Image of West Grow Farms Inc.'s romaine lettuce packaging
Photo provided by West Grow Farms Inc.

The produce is also grown close to its end consumers, giving them access to the freshest possible product when compared to other lettuces which may travel thousands of kilometres before reaching a plate.

“We have a very hands-on relationship with our customers and deliver direct from farm to store so the product is always fresh.”

Over the years, West Grow Farms has streamlined its crop production, so they only produce crops with the best yield and that are the most desired by their customers. Today, their products include green leaf lettuce, mixed lettuce which includes red/green leaf, open head, and red/ green romaine lettuce, and green and red romaine lettuce.

Building for the future

Demand for their products is strong, and a couple of expansion projects are underway this year. Philpott said they are planning to expand by 150 per cent by the end of August, with another 100 per cent expansion by the end of 2023.

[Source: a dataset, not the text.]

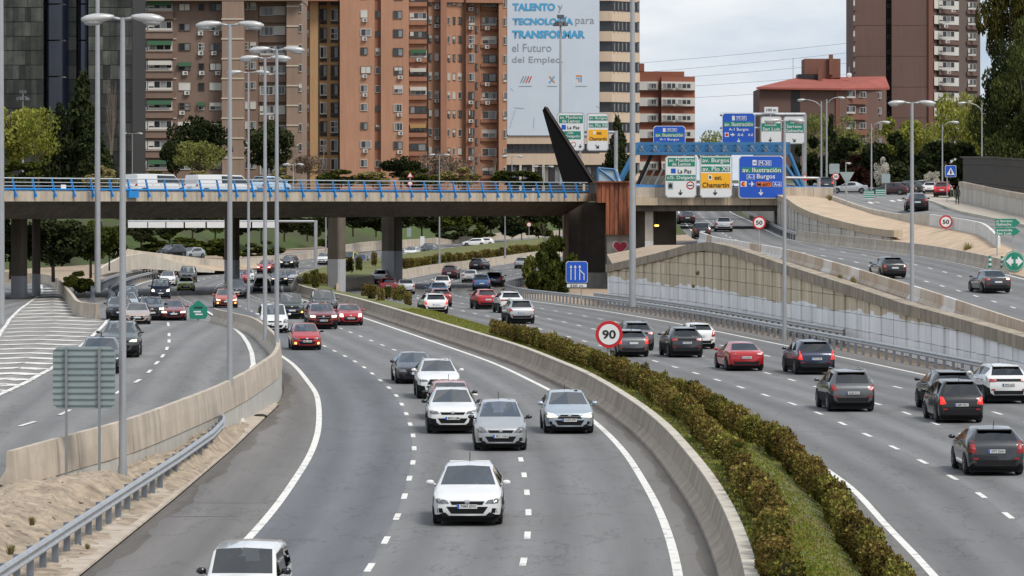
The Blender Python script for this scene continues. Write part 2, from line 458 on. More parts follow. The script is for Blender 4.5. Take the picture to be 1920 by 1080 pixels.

In addition to building a thriving business, Philpott is also working to nurture and develop women in agriculture. Philpott said that as more and more industries are recognizing that women are resilient, motivated and intelligent, we will see women’s strengths highlighted and celebrated.

“As women, our ability to ask for guidance and lift each other up is what I believe will lead to a balanced agriculture workforce over time,” said Philpott. “This is what I encourage from our 100 per cent female staff.

“Strong women surrounded by strong women will always be an asset to any industry … including something new and innovative like controlled environment agriculture.”